Oracle has removed that obstacle by implementing a MongoDB-compatible API. Now those same developers and DBAs can move their code directly to OCI without having to change that code. There is one exception: currently Oracle does not support the MongoDB Aggregation Pipelines; although, they will later this year. Aggregation pipelines assemble values from various different documents, effectively grouping them. Instead, Oracle provides a much more vigorous (and usually simpler) method of accessing and querying document collections with SQL SELECT statements. SQL SELECT statements are not limited to a single JSON collection but also allow table joins—where the Autonomous Database is incredibly efficient and lightning fast. MongoDB has claimed that SQL is going away and yet they recently added a ‘$sql’ command to their aggregation pipelines (hinting that their own users also like to use SQL). MongoDB apps that use the aggregation pipelines will have to be modified slightly right now and utilize SQL SELECT statements instead. The lack of aggregation pipelines support won’t be an issue much longer. In the meantime, SQL SELECT statements are faster and easier to use. In addition, with SQL it is also possible to convert relational query results into JSON and expose these as a MongoDB collection. Therefore, users can query relational tables from MongoDB applications.

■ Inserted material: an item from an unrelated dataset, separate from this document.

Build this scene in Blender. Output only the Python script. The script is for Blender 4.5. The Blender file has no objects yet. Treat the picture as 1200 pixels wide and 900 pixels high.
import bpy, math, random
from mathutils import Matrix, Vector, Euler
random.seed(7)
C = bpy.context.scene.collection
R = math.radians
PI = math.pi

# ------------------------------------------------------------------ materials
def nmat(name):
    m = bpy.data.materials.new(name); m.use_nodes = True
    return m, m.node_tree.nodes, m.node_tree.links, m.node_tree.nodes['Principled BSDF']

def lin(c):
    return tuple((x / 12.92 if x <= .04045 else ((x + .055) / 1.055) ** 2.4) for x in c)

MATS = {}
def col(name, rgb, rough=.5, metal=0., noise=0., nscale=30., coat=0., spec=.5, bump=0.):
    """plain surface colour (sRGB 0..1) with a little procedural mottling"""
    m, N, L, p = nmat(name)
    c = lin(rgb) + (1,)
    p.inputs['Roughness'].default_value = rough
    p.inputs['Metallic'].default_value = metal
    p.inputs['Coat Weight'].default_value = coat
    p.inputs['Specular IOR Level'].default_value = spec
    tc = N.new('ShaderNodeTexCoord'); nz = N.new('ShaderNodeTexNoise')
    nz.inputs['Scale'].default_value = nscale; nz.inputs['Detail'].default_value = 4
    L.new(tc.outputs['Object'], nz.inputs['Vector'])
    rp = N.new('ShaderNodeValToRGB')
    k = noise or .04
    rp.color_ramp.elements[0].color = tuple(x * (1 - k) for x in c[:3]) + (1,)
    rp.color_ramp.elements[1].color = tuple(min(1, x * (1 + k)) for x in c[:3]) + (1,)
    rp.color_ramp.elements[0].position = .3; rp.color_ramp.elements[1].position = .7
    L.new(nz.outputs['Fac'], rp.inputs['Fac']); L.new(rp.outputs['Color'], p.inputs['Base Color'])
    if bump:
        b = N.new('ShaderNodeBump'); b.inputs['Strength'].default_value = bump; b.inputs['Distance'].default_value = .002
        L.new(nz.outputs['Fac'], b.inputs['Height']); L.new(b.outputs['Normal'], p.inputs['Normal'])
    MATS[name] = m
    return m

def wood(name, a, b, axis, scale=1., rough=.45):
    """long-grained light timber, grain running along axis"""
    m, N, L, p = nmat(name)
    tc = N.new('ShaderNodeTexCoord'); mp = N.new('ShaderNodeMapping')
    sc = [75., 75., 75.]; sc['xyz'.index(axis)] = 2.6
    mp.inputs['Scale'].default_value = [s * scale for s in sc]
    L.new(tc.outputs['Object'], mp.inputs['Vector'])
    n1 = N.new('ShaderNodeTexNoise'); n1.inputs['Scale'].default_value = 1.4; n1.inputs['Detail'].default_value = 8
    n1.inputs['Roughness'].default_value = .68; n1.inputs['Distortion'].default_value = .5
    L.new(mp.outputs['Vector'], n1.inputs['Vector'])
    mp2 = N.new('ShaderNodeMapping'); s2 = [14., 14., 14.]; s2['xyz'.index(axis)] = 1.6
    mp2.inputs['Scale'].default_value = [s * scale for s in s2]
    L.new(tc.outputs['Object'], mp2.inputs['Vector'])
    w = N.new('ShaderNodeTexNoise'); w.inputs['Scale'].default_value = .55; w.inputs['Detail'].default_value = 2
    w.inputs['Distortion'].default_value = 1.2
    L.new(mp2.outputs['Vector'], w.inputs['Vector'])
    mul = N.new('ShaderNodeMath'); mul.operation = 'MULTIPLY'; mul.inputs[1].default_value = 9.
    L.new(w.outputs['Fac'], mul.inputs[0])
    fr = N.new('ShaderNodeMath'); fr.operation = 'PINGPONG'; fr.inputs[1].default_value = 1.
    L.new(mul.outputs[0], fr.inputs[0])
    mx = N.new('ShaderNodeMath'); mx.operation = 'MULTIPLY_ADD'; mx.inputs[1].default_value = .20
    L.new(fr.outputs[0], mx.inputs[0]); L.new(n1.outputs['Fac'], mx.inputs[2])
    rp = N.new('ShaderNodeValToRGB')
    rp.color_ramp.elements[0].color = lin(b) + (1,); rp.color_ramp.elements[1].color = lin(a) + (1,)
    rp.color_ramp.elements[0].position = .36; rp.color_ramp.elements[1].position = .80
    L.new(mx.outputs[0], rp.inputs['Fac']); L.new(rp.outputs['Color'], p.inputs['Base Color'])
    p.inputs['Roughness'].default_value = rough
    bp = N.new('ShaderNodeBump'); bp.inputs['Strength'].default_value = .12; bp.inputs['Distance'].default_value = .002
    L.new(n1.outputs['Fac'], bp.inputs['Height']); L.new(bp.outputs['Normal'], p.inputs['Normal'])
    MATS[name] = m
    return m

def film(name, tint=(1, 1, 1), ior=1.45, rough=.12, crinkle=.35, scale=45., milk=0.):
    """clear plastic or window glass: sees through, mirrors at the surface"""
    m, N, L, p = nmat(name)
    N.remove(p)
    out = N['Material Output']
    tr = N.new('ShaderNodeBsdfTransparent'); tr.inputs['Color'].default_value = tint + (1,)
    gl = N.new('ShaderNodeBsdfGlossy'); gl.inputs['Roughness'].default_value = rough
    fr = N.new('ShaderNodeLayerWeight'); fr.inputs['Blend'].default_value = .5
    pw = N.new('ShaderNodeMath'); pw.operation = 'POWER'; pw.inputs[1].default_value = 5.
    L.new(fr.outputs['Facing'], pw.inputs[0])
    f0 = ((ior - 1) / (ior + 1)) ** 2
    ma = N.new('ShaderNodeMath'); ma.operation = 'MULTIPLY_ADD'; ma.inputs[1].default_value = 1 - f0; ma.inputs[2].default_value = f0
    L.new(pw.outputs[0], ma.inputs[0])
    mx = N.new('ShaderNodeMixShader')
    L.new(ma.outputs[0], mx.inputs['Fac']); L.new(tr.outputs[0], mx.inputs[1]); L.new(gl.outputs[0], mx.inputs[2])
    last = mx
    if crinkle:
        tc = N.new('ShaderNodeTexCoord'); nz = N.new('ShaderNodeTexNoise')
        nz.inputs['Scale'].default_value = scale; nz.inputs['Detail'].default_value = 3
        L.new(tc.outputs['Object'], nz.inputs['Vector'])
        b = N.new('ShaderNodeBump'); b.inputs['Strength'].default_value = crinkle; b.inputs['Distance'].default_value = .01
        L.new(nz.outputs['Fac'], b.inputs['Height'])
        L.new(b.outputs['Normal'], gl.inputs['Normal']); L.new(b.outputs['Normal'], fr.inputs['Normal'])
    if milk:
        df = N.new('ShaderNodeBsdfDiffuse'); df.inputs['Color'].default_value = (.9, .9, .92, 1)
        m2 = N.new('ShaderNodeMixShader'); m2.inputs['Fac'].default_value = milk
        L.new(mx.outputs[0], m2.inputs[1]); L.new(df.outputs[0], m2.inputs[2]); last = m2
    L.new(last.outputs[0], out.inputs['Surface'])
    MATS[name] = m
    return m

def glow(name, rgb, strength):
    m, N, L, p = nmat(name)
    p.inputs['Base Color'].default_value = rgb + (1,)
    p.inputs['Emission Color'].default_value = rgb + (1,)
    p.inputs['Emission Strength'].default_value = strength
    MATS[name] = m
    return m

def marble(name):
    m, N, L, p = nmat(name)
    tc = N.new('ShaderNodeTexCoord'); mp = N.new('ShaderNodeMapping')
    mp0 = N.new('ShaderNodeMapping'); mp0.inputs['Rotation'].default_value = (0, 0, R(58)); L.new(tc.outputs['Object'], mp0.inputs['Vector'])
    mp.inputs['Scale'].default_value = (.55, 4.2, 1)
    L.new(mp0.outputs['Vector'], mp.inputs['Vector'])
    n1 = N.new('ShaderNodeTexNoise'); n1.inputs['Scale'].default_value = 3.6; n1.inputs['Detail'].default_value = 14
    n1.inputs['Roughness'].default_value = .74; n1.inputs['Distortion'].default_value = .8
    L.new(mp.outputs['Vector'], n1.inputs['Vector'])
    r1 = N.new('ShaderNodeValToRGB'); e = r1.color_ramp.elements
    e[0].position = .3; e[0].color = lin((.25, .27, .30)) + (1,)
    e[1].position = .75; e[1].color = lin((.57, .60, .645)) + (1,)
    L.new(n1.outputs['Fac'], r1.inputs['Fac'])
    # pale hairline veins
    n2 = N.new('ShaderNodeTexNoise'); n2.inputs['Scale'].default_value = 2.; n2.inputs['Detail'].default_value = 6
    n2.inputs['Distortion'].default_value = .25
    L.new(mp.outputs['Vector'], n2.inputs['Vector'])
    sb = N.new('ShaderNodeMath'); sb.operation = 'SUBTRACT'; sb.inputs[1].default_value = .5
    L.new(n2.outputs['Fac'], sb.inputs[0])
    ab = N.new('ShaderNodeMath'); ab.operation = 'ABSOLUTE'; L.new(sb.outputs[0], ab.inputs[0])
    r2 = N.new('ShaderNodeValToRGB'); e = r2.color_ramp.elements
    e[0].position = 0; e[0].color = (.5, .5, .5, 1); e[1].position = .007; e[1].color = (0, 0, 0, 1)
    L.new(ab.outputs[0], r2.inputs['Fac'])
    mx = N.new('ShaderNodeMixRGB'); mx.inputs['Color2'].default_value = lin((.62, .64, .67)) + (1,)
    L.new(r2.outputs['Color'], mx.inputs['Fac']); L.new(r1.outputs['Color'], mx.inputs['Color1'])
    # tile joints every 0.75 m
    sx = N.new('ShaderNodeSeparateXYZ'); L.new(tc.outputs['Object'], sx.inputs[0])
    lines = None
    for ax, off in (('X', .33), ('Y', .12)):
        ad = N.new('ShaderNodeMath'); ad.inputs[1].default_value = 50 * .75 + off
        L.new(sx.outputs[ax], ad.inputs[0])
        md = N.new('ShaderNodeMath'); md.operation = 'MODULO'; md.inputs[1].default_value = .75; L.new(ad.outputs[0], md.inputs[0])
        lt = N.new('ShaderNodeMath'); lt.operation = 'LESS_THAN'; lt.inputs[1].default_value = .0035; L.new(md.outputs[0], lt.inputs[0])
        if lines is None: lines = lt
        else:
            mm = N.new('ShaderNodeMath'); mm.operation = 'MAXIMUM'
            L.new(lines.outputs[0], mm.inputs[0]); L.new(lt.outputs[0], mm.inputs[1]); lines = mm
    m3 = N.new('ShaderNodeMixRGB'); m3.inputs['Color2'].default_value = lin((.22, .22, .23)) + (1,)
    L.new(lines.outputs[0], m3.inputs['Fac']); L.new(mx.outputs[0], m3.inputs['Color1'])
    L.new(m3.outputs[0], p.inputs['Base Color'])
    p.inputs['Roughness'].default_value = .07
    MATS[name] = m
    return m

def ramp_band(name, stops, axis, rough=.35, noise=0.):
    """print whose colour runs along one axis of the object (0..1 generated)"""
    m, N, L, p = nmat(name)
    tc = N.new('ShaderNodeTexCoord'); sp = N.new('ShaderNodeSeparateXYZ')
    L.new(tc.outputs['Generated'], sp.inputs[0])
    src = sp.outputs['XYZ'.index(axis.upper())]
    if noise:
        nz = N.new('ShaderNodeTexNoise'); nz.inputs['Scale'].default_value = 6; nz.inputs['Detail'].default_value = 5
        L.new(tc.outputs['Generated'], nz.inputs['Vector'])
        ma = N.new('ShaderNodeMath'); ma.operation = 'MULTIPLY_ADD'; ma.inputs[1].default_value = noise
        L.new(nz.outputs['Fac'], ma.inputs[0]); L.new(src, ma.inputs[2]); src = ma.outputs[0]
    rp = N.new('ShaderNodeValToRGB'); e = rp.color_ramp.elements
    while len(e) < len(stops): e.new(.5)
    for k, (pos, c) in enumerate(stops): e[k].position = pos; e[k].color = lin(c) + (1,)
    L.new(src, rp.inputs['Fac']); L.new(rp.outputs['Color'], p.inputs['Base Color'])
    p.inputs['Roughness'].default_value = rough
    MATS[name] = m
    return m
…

What the Oracle Database API for MongoDB means to DBAs, developers and users is that their applications can move to OCI quickly and easily while receiving significantly:

  • Higher throughput and query performance that translates into much lower cloud costs.
    • Exadata and notably superior performance.
    • Native JSON binary support.
    • Oracle Database performance acceleration unique to Exadata.
    • Higher uptime, fewer disruptions.
    • Faster performance reduces the vCPU computational costs.
  • Faster time-to-actionable insights that leads to higher revenues.
  • Faster time-to-market that leads to higher revenues.
  • Better, automated security threat detection and remediation that reduces ransomware and malware threats.
  • Reduced operational management enabling more strategic application development with fewer resources.
  • Eliminated costly, time-consuming, error-prone ETLs required to get transactional data—the transactional database is built into the Autonomous Database.
  • Support for multiple data models: JSON, GeoJSON, spatial, relational, XML and more.


This is how Oracle has disrupted the MongoDB cloud services market. No other JSON database cloud service comes close. The Autonomous JSON Database is the product that MongoDB and every other JSON database cloud service hopes to offer within this decade. But Oracle has it now. That’s why the market could feel the tremors of this announcement. Faster, simpler, more secure, less work, lower costs.

Developers have a decision to make on whether they would rather move forward with Autonomous JSON, or go backward in time on MongoDB. The choice should be simple.